Transcribe the whole listing below without changing a word, but leave out every image.

────────────────────

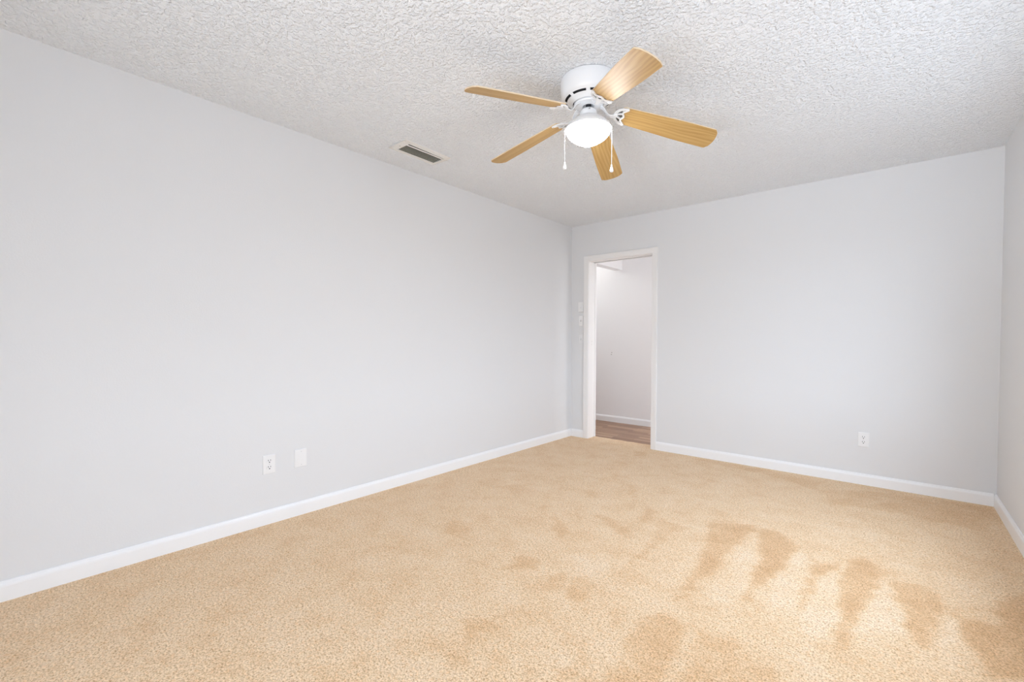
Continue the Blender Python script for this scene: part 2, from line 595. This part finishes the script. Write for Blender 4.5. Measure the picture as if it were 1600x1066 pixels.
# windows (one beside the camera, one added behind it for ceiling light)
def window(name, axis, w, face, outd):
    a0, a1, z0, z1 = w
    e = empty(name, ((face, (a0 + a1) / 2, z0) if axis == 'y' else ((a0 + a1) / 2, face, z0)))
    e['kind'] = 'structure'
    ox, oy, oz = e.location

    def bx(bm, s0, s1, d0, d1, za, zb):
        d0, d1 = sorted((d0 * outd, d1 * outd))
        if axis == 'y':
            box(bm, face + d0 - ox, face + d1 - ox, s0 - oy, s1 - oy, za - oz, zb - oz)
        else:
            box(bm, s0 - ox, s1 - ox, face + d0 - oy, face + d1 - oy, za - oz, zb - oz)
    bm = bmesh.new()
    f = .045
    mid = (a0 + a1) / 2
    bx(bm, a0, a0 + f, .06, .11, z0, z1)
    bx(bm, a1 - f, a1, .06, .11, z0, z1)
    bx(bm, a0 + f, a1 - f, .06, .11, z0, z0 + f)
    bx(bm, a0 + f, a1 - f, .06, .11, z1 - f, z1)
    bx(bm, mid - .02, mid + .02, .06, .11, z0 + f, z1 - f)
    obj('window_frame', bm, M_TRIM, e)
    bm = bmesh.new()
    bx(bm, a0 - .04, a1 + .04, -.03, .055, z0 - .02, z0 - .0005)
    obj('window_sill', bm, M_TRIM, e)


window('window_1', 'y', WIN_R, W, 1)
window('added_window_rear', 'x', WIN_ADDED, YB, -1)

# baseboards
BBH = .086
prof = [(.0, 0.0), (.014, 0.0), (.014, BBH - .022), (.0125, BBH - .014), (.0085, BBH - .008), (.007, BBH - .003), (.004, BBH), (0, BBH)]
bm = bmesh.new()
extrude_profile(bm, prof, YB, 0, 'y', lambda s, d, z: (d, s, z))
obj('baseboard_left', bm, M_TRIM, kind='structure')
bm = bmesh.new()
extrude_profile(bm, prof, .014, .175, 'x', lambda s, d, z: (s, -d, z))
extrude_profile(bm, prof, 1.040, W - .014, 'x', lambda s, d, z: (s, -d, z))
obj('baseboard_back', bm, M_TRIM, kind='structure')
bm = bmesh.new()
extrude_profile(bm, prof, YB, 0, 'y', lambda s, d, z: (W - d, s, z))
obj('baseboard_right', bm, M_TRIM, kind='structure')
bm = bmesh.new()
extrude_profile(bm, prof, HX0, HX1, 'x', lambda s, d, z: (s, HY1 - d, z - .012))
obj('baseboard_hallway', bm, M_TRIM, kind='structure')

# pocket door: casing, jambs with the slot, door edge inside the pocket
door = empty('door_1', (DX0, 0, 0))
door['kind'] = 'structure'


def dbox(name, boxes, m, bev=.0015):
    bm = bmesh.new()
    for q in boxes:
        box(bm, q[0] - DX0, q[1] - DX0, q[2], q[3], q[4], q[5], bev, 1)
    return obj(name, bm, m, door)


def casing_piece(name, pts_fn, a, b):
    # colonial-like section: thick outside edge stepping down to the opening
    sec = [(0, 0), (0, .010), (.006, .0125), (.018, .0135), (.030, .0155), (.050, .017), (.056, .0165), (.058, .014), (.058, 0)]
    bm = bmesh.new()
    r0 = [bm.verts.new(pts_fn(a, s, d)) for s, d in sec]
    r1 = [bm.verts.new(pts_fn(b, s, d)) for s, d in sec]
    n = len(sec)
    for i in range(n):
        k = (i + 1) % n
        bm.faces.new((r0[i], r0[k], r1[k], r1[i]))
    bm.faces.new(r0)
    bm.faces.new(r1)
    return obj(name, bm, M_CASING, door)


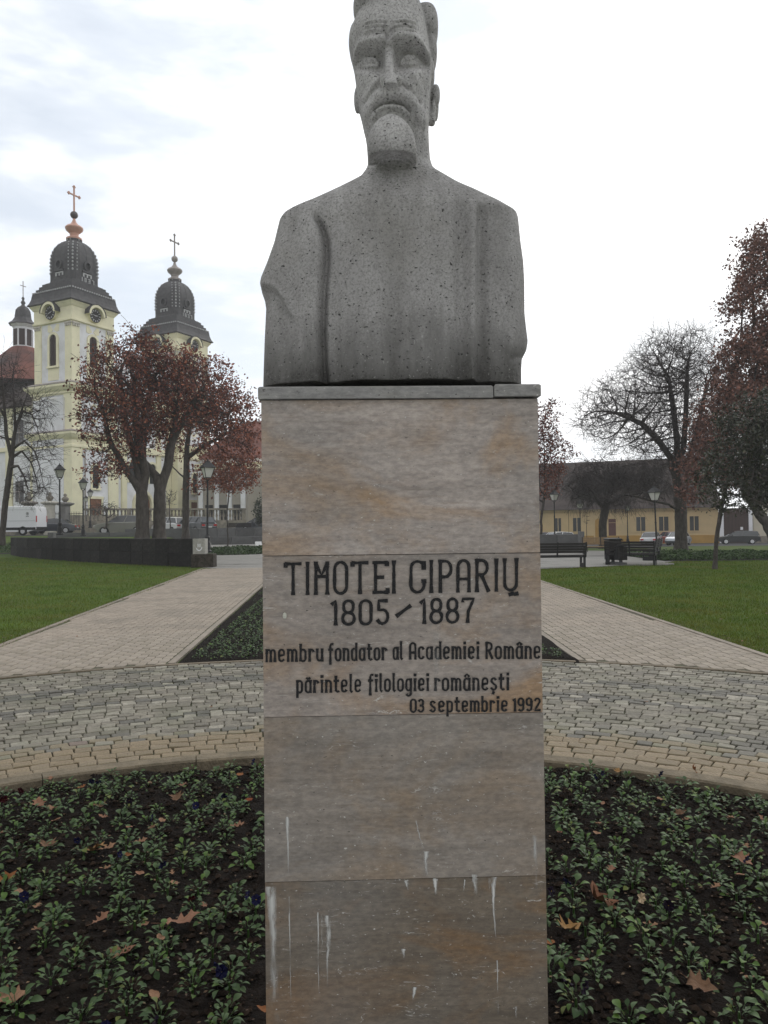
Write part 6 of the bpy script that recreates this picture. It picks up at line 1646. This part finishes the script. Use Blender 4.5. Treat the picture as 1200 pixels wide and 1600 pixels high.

────────────────────

[RESPONSE TO THIS TASK]
Continue the Blender Python script for this scene: part 2, from line 595. This part finishes the script. Write for Blender 4.5. Measure the picture as if it were 1600x1066 pixels.
# windows (one beside the camera, one added behind it for ceiling light)
def window(name, axis, w, face, outd):
    a0, a1, z0, z1 = w
    e = empty(name, ((face, (a0 + a1) / 2, z0) if axis == 'y' else ((a0 + a1) / 2, face, z0)))
    e['kind'] = 'structure'
    ox, oy, oz = e.location

    def bx(bm, s0, s1, d0, d1, za, zb):
        d0, d1 = sorted((d0 * outd, d1 * outd))
        if axis == 'y':
            box(bm, face + d0 - ox, face + d1 - ox, s0 - oy, s1 - oy, za - oz, zb - oz)
        else:
            box(bm, s0 - ox, s1 - ox, face + d0 - oy, face + d1 - oy, za - oz, zb - oz)
    bm = bmesh.new()
    f = .045
    mid = (a0 + a1) / 2
    bx(bm, a0, a0 + f, .06, .11, z0, z1)
    bx(bm, a1 - f, a1, .06, .11, z0, z1)
    bx(bm, a0 + f, a1 - f, .06, .11, z0, z0 + f)
    bx(bm, a0 + f, a1 - f, .06, .11, z1 - f, z1)
    bx(bm, mid - .02, mid + .02, .06, .11, z0 + f, z1 - f)
    obj('window_frame', bm, M_TRIM, e)
    bm = bmesh.new()
    bx(bm, a0 - .04, a1 + .04, -.03, .055, z0 - .02, z0 - .0005)
    obj('window_sill', bm, M_TRIM, e)


window('window_1', 'y', WIN_R, W, 1)
window('added_window_rear', 'x', WIN_ADDED, YB, -1)

# baseboards
BBH = .086
prof = [(.0, 0.0), (.014, 0.0), (.014, BBH - .022), (.0125, BBH - .014), (.0085, BBH - .008), (.007, BBH - .003), (.004, BBH), (0, BBH)]
bm = bmesh.new()
extrude_profile(bm, prof, YB, 0, 'y', lambda s, d, z: (d, s, z))
obj('baseboard_left', bm, M_TRIM, kind='structure')
bm = bmesh.new()
extrude_profile(bm, prof, .014, .175, 'x', lambda s, d, z: (s, -d, z))
extrude_profile(bm, prof, 1.040, W - .014, 'x', lambda s, d, z: (s, -d, z))
obj('baseboard_back', bm, M_TRIM, kind='structure')
bm = bmesh.new()
extrude_profile(bm, prof, YB, 0, 'y', lambda s, d, z: (W - d, s, z))
obj('baseboard_right', bm, M_TRIM, kind='structure')
bm = bmesh.new()
extrude_profile(bm, prof, HX0, HX1, 'x', lambda s, d, z: (s, HY1 - d, z - .012))
obj('baseboard_hallway', bm, M_TRIM, kind='structure')

# pocket door: casing, jambs with the slot, door edge inside the pocket
door = empty('door_1', (DX0, 0, 0))
door['kind'] = 'structure'


def dbox(name, boxes, m, bev=.0015):
    bm = bmesh.new()
    for q in boxes:
        box(bm, q[0] - DX0, q[1] - DX0, q[2], q[3], q[4], q[5], bev, 1)
    return obj(name, bm, m, door)


def casing_piece(name, pts_fn, a, b):
    # colonial-like section: thick outside edge stepping down to the opening
    sec = [(0, 0), (0, .010), (.006, .0125), (.018, .0135), (.030, .0155), (.050, .017), (.056, .0165), (.058, .014), (.058, 0)]
    bm = bmesh.new()
    r0 = [bm.verts.new(pts_fn(a, s, d)) for s, d in sec]
    r1 = [bm.verts.new(pts_fn(b, s, d)) for s, d in sec]
    n = len(sec)
    for i in range(n):
        k = (i + 1) % n
        bm.faces.new((r0[i], r0[k], r1[k], r1[i]))
    bm.faces.new(r0)
    bm.faces.new(r1)
    return obj(name, bm, M_CASING, door)


Write part 6 of the bpy script that recreates this picture. It picks up at line 1646. This part finishes the script. Use Blender 4.5. Treat the picture as 1200 pixels wide and 1600 pixels high.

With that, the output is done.